Yandaş vakıflara, derneklere, ajanslara akıtacak milyonları bulabilen,
geçmediğimiz köprüler, gitmediğimiz yollar, yatmadığımız hastaneler için
müteahhitlere ödeyecek parayı bulabilen, kendine saray yaptıracak parayı
bulabilen, Sayın Erdoğan'ın, “Seçim
kaybetsek dahi o iş olmaz.” diyerek, itip kaktığı EYT'liler aramızda. Sizler de
hoş geldiniz, şeref verdiniz.
- EYT meselesi, ailelerle birlikte, milyonlarca
vatandaşımızı mağdur ediyor. İtip kakarak, yok sayarak, her şeye bulduğun
parayı milletinden esirgeyerek, sonuç alamazsın Sayın Erdoğan. Kademeli bir
çözüm planı mümkün. Sağlık hizmetlerinden yararlanmalarını sağlamak, ilk adım
olabilir.
- Türkiye'nin, bu kadar büyük bir yarayı tedavi edecek
imkanları var. Yeter ki niyet olsun.
Yeter ki yüreğiniz, milletimizle birlikte atsın… “Bizden önceki bir
uygulama” diyerek işin içinden sıyrılamazsınız. Ülkeyi yönetiyorsanız, sizden
önce ya da sizden sonra, bütün dertlere çare bulmak zorundasınız.
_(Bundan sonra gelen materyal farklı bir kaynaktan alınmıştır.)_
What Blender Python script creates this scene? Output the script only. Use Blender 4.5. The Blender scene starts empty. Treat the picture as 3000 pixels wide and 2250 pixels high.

- Evet, bir maliyeti var. Ama Türkiye'nin, o maliyeti
göğüsleyecek imkanları da var. Bakın ben maliyet diyorum, onlar yük diyor.
Milleti, kendi hazinesine yük görmek de ne demek? Para milletin, hak milletin.
Siz kim oluyorsunuz da, benim milletimi, kendi hazinesine yük sayıyorsunuz?
- Kodaman 5 müteahhit sıkışmaya görsün, Kamu bankalarını
seferber edip, bir kalemde 500 milyonluk vergiyi silip, çare buluyorsunuz. Sıra
vatandaşa, sıra millete geldi mi, “Olsa dükkan senin.” deyip sıyrılmaya
çalışıyorsunuz.
- Sizi, para babaları seçmedi efendiler! Sizi millet seçti.
Ya milleti göreceksiniz, ya da yoldan çekileceksiniz. Bunun başka yolu yok.
- Bu kürsüden açıkça ilan ediyorum; İYİ Parti iktidarının
ilk yılında, millete nasıl el uzatılırmış, EYT'li kardeşlerim nasıl
ferahlatılırmış göreceksiniz.
- Eş, dost, kodamanlar değil, 'Önce milletim' derseniz, bu
yarayı tedavi edersiniz. Nasıl geçen haftaki sözümü dinleyip, Fabrika
bacalarına filtre takmayı erteleyen kararı veto ettiniz, Ve milletin yararına
bir karar verdiniz; EYT'liler konusunda da; ya sözümü dinleyip, gerekeni
yapacaksınız, Ya da biz geleceğiz, biz yapacağız!